> Task statement
All of the data should be repeated exactly; pictures are not part of the copy.

> Dataset excerpt
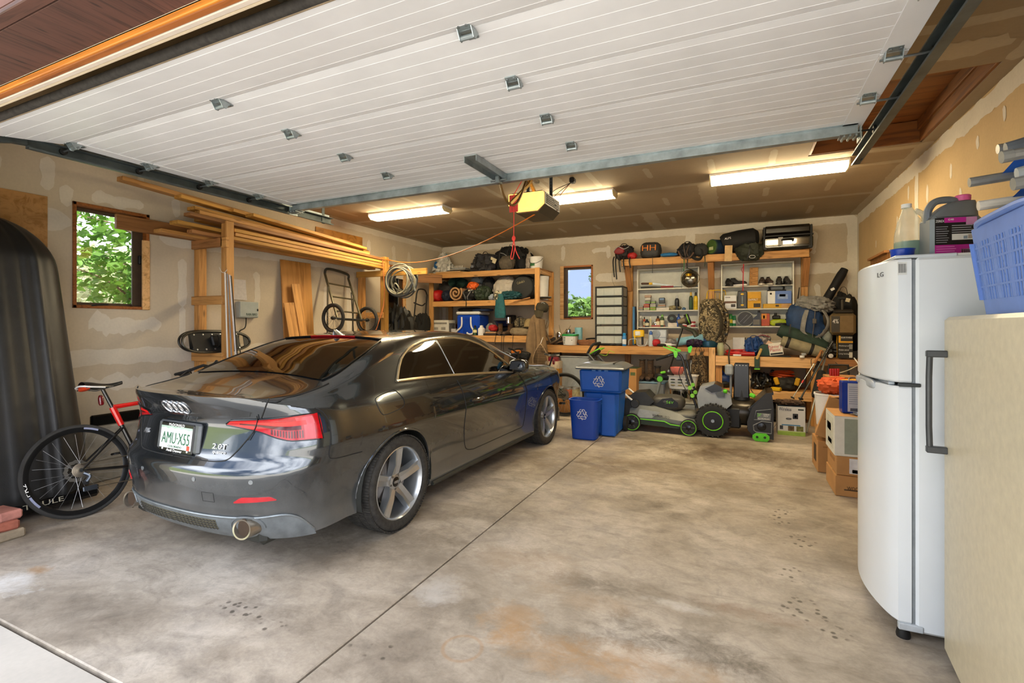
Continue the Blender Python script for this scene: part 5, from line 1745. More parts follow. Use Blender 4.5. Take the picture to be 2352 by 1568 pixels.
# ---- black tarpaulin heap, frame pack, hose, extension cord
m = MB().soft((0,0,0),(.60,.80,1.72),3.2,.10,3.0,8,22,None,.22,.08)
o = obj('tarpaulin_heap',m,mat('#15140f',.55,var=.3,sc=5,bmp=.3,bsc=18),None,(-5.20,6.70,0))
tag(o,'black tarpaulin draped over gear below the far left window','tarpaulin')
fp = thing('frame_pack','black external-frame pack hanging beside far left window','backpack',(-5.45,7.75,1.2))
q0 = PX(943,668,-5.5)
for dy in (0,.36):
 wpart('upright',MB().tube(curve([(-5.52,7.58 + dy,1.18),(-5.50,7.58 + dy,1.6),(-5.46,7.60 + dy * .94,2.02)],4),.014,8),BLK,fp)
wpart('top_bow',MB().tube(curve([(-5.46,7.60,2.02),(-5.45,7.65,2.10),(-5.45,7.85,2.10),(-5.46,7.94,2.0)],5),.014,8),BLK,fp)
for z in (1.35,1.62,1.85):
 wpart('crossbar',MB().tube(curve([(-5.51,7.58,z),(-5.46,7.76,z - .05),(-5.51,7.94,z)],4),.012,6),BLKF,fp)
wpart('bag',MB().soft((-5.44,7.76,1.18),(.22,.36,.48),2.6,.12,3,5,12,None,0,.05),BLKF,fp)
for k in range(4):
 wpart('strap',MB().tube(curve([(-5.42,7.62 + .09 * k,1.62),(-5.36,7.60 + .1 * k,1.52),(-5.40,7.66 + .06 * k,1.36)],4),.012,4,True,False,.3),BLK,fp)
hs = thing('garden_hose','coil of grey and black hose hung on rack arm','hose',(-4.70,6.10,2.15))
rh = random.Random(9)
for k in range(13):
 cx_,cz_,r_ = -4.70 + rh.uniform(-.05,.05),2.10 + rh.uniform(-.035,.045),.215 + rh.uniform(-.03,.035)
 el,ph,yo = rh.uniform(.85,1.05),rh.uniform(0,6),6.04 + k * .017
 sk = rh.uniform(-.3,.3)
 wpart('coil',MB().tube([V((cx_ + r_ * math.cos(a) * (1.05 + .04 * math.sin(3 * a + ph)),yo + sk * .10 * math.sin(a),cz_ + el * r_ * math.sin(a + .1 * sk))) for a in [2 * PI * j / 30 for j in range(30)]],.0105,6,False,True),[mat('#8d8a78',.6),mat('#3e4146',.6),mat('#7a776a',.6)][k % 3],hs)
wpart('binding',MB().tube(curve([(-4.74,5.99,1.99),(-4.67,5.96,2.05),(-4.62,5.98,1.98),(-4.68,6.0,1.9)],5),.011,6),mat('#8d8a78',.6),hs)
wpart('hose_end',MB().tube(curve([(-4.49,6.08,2.16),(-4.42,6.06,2.06),(-4.38,6.05,1.96)],4),.011,6).cyl((-4.385,6.05,1.97),(-4.37,6.05,1.93),.016,n=8),STEEL,hs)
A_,B_ = V((ox + .04,oy + .12,oz + .0)),V((-5.02,Y2 - .02,2.46))
pts = [A_.lerp(B_,t) - V((0,0,.22 * 4 * t * (1 - t) * (.75 + .25 * t))) for t in [k / 14 for k in range(15)]]
ec = thing('extension_cord','orange extension cord slung from door opener to rack post','extension cord',(-3.4,5.35,2.28))
wpart('cord',MB().tube(pts + [B_ + V((-.03,.0,.0))],.0055,6),mat('#e8802c',.5),ec)
wpart('wrap',MB().tube(curve([(-5.03,Y2 - .10,2.46),(-5.02,Y2 + .06,2.45),(-5.14,Y2 + .06,2.46),(-5.14,Y2 - .10,2.45)],5,True),.006,6,False,True),mat('#e8802c',.5),ec)
wpart('tail',MB().tube(curve([(-5.03,Y2 - .11,2.44),(-4.99,Y2 - .12,1.9),(-5.00,Y2 - .2,1.55),(-5.1,Y2 - .45,.9)],5),.006,6),mat('#c9703a',.5),ec)
# ================================================================ makers for the small things
def xs(a,b,Y):
 return PY(a,0,Y).x,PY(b,0,Y).x
def zp(px,py,Y):
 return PY(px,py,Y).z
def decal(t,face,dims,u0,u1,v0,v1,m,name='print'):
 """flat print on one face of a carton: u along the face, v up, both 0..1"""
 w,d,h = dims
 e = .0012
 z0,z1 = h * v0,h * v1
 if face == 'f':
  mb = MB().bb(-w / 2 + w * u0,-w / 2 + w * u1,-d / 2 - e,-d / 2,z0,z1)
 elif face == 'r':
  mb = MB().bb(w / 2,w / 2 + e,-d / 2 + d * u0,-d / 2 + d * u1,z0,z1)
 elif face == 'l':
  mb = MB().bb(-w / 2 - e,-w / 2,-d / 2 + d * (1 - u1),-d / 2 + d * (1 - u0),z0,z1)
 else:
  mb = MB().bb(-w / 2 + w * u0,-w / 2 + w * u1,-d / 2 + d * v0,-d / 2 + d * v1,h,h + e)
 return obj(name,mb,m,t,smooth=0)
def dtext(t,face,dims,s,u,v,tw,th,m):
 w,d,h = dims
 e = .0022
 if face == 'f':
  return text(t,s,(-w / 2 + w * u,-d / 2 - e,h * v),(1,0,0),(0,0,1),tw,th,m)
 if face == 'r':
  return text(t,s,(w / 2 + e,-d / 2 + d * u,h * v),(0,1,0),(0,0,1),tw,th,m)
 return text(t,s,(-w / 2 - e,d / 2 - d * u,h * v),(0,-1,0),(0,0,1),tw,th,m)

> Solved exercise
Continue the Blender Python script for this scene: part 5, from line 1745. More parts follow. Use Blender 4.5. Take the picture to be 2352 by 1568 pixels.
# ---- black tarpaulin heap, frame pack, hose, extension cord
m = MB().soft((0,0,0),(.60,.80,1.72),3.2,.10,3.0,8,22,None,.22,.08)
o = obj('tarpaulin_heap',m,mat('#15140f',.55,var=.3,sc=5,bmp=.3,bsc=18),None,(-5.20,6.70,0))
tag(o,'black tarpaulin draped over gear below the far left window','tarpaulin')
fp = thing('frame_pack','black external-frame pack hanging beside far left window','backpack',(-5.45,7.75,1.2))
q0 = PX(943,668,-5.5)
for dy in (0,.36):
 wpart('upright',MB().tube(curve([(-5.52,7.58 + dy,1.18),(-5.50,7.58 + dy,1.6),(-5.46,7.60 + dy * .94,2.02)],4),.014,8),BLK,fp)
wpart('top_bow',MB().tube(curve([(-5.46,7.60,2.02),(-5.45,7.65,2.10),(-5.45,7.85,2.10),(-5.46,7.94,2.0)],5),.014,8),BLK,fp)
for z in (1.35,1.62,1.85):
 wpart('crossbar',MB().tube(curve([(-5.51,7.58,z),(-5.46,7.76,z - .05),(-5.51,7.94,z)],4),.012,6),BLKF,fp)
wpart('bag',MB().soft((-5.44,7.76,1.18),(.22,.36,.48),2.6,.12,3,5,12,None,0,.05),BLKF,fp)
for k in range(4):
 wpart('strap',MB().tube(curve([(-5.42,7.62 + .09 * k,1.62),(-5.36,7.60 + .1 * k,1.52),(-5.40,7.66 + .06 * k,1.36)],4),.012,4,True,False,.3),BLK,fp)
hs = thing('garden_hose','coil of grey and black hose hung on rack arm','hose',(-4.70,6.10,2.15))
rh = random.Random(9)
for k in range(13):
 cx_,cz_,r_ = -4.70 + rh.uniform(-.05,.05),2.10 + rh.uniform(-.035,.045),.215 + rh.uniform(-.03,.035)
 el,ph,yo = rh.uniform(.85,1.05),rh.uniform(0,6),6.04 + k * .017
 sk = rh.uniform(-.3,.3)
 wpart('coil',MB().tube([V((cx_ + r_ * math.cos(a) * (1.05 + .04 * math.sin(3 * a + ph)),yo + sk * .10 * math.sin(a),cz_ + el * r_ * math.sin(a + .1 * sk))) for a in [2 * PI * j / 30 for j in range(30)]],.0105,6,False,True),[mat('#8d8a78',.6),mat('#3e4146',.6),mat('#7a776a',.6)][k % 3],hs)
wpart('binding',MB().tube(curve([(-4.74,5.99,1.99),(-4.67,5.96,2.05),(-4.62,5.98,1.98),(-4.68,6.0,1.9)],5),.011,6),mat('#8d8a78',.6),hs)
wpart('hose_end',MB().tube(curve([(-4.49,6.08,2.16),(-4.42,6.06,2.06),(-4.38,6.05,1.96)],4),.011,6).cyl((-4.385,6.05,1.97),(-4.37,6.05,1.93),.016,n=8),STEEL,hs)
A_,B_ = V((ox + .04,oy + .12,oz + .0)),V((-5.02,Y2 - .02,2.46))
pts = [A_.lerp(B_,t) - V((0,0,.22 * 4 * t * (1 - t) * (.75 + .25 * t))) for t in [k / 14 for k in range(15)]]
ec = thing('extension_cord','orange extension cord slung from door opener to rack post','extension cord',(-3.4,5.35,2.28))
wpart('cord',MB().tube(pts + [B_ + V((-.03,.0,.0))],.0055,6),mat('#e8802c',.5),ec)
wpart('wrap',MB().tube(curve([(-5.03,Y2 - .10,2.46),(-5.02,Y2 + .06,2.45),(-5.14,Y2 + .06,2.46),(-5.14,Y2 - .10,2.45)],5,True),.006,6,False,True),mat('#e8802c',.5),ec)
wpart('tail',MB().tube(curve([(-5.03,Y2 - .11,2.44),(-4.99,Y2 - .12,1.9),(-5.00,Y2 - .2,1.55),(-5.1,Y2 - .45,.9)],5),.006,6),mat('#c9703a',.5),ec)
# ================================================================ makers for the small things
def xs(a,b,Y):
 return PY(a,0,Y).x,PY(b,0,Y).x
def zp(px,py,Y):
 return PY(px,py,Y).z
def decal(t,face,dims,u0,u1,v0,v1,m,name='print'):
 """flat print on one face of a carton: u along the face, v up, both 0..1"""
 w,d,h = dims
 e = .0012
 z0,z1 = h * v0,h * v1
 if face == 'f':
  mb = MB().bb(-w / 2 + w * u0,-w / 2 + w * u1,-d / 2 - e,-d / 2,z0,z1)
 elif face == 'r':
  mb = MB().bb(w / 2,w / 2 + e,-d / 2 + d * u0,-d / 2 + d * u1,z0,z1)
 elif face == 'l':
  mb = MB().bb(-w / 2 - e,-w / 2,-d / 2 + d * (1 - u1),-d / 2 + d * (1 - u0),z0,z1)
 else:
  mb = MB().bb(-w / 2 + w * u0,-w / 2 + w * u1,-d / 2 + d * v0,-d / 2 + d * v1,h,h + e)
 return obj(name,mb,m,t,smooth=0)
def dtext(t,face,dims,s,u,v,tw,th,m):
 w,d,h = dims
 e = .0022
 if face == 'f':
  return text(t,s,(-w / 2 + w * u,-d / 2 - e,h * v),(1,0,0),(0,0,1),tw,th,m)
 if face == 'r':
  return text(t,s,(w / 2 + e,-d / 2 + d * u,h * v),(0,1,0),(0,0,1),tw,th,m)
 return text(t,s,(-w / 2 - e,d / 2 - d * u,h * v),(0,-1,0),(0,0,1),tw,th,m)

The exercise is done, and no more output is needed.